JR: We considered the colour palette very carefully, because we wanted it to look like a fairytale version of São Paulo, but also to be somewhat believable. The first half has more mysterious lighting and a colder look, because you’re in the rich part of the city, which we thought of as being like a fairytale castle. The setting for the second half is more like a fairytale forest, so it needed to look more lively and colourful. We used an old-fashioned matte painting technique for the landscapes, like they used in Hitchcock’s movies and Mary Poppins.

With regards to the creature, you use a lot of animatronics and some CGI towards the end of the movie.
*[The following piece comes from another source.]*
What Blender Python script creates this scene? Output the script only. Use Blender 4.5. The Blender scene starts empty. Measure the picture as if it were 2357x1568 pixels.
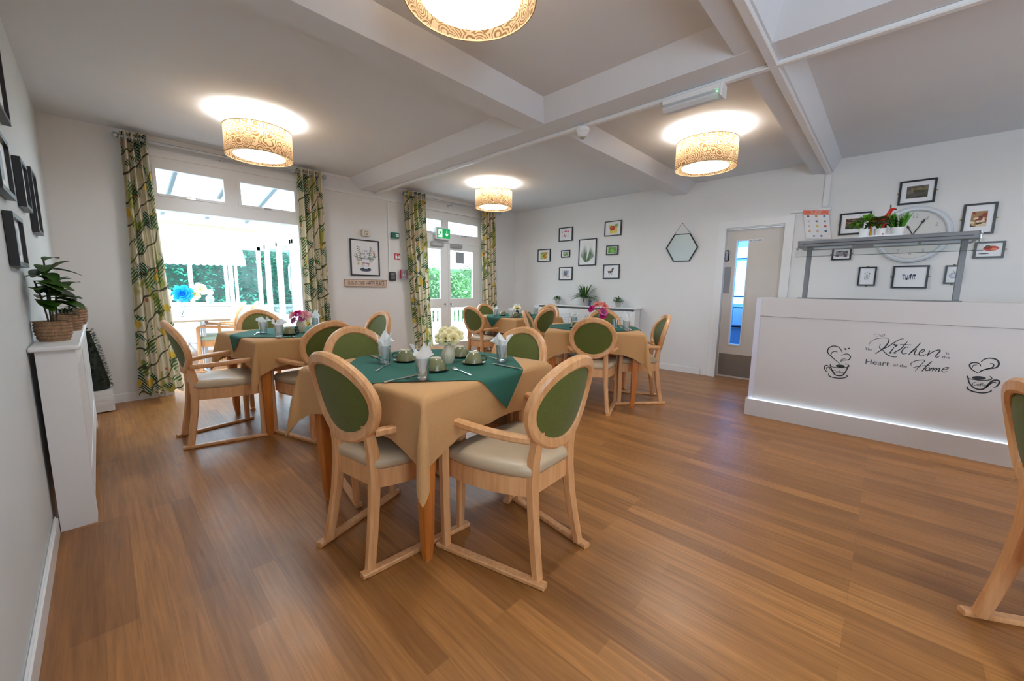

JR: The effects for the film were a challenge but also extremely fun because it’s the kind of thing that we love in horror films. We collaborated very closely with two French companies that did the mechanic effects and the CGI. They advised us on the most appropriate effects for the film and both concluded that the best would be a mix of the two techniques, both make-up and physical effects, and sometimes CGI.

Was it difficult choosing how much to show and what to leave to the imagination, so that the creature doesn’t appear cartoonish or out of Teen Wolf?

JR: It was fun coming up with some of the details that would distinguish our creature from some of the other ones in werewolf films. It must be said that there was a delicate balance to be found, because of the budget. But restrictions were good for us – they forced to be sure about what each scene needed. And it’s important to create a sense of mystery, even if it was important for us to show the creature. We wanted to suggest certain things, but also give the audience the pleasure of seeing the creature, sometimes very explicitly!

This is your second film working together, after 2011’s Trabalhar Cansa (Hard Labour). How does your collaboration process work?

MD: We do everything together because we enjoy all parts of the process, and our dialogue is important to us. Even when we disagree about something, that’s when the most interesting decisions appear. We have a dialogue, we confront each other, and we try to understand each other’s point of view, and then something else appears in that process. The partnership has had time to grow since we first met in film school, and now we work in a smooth way!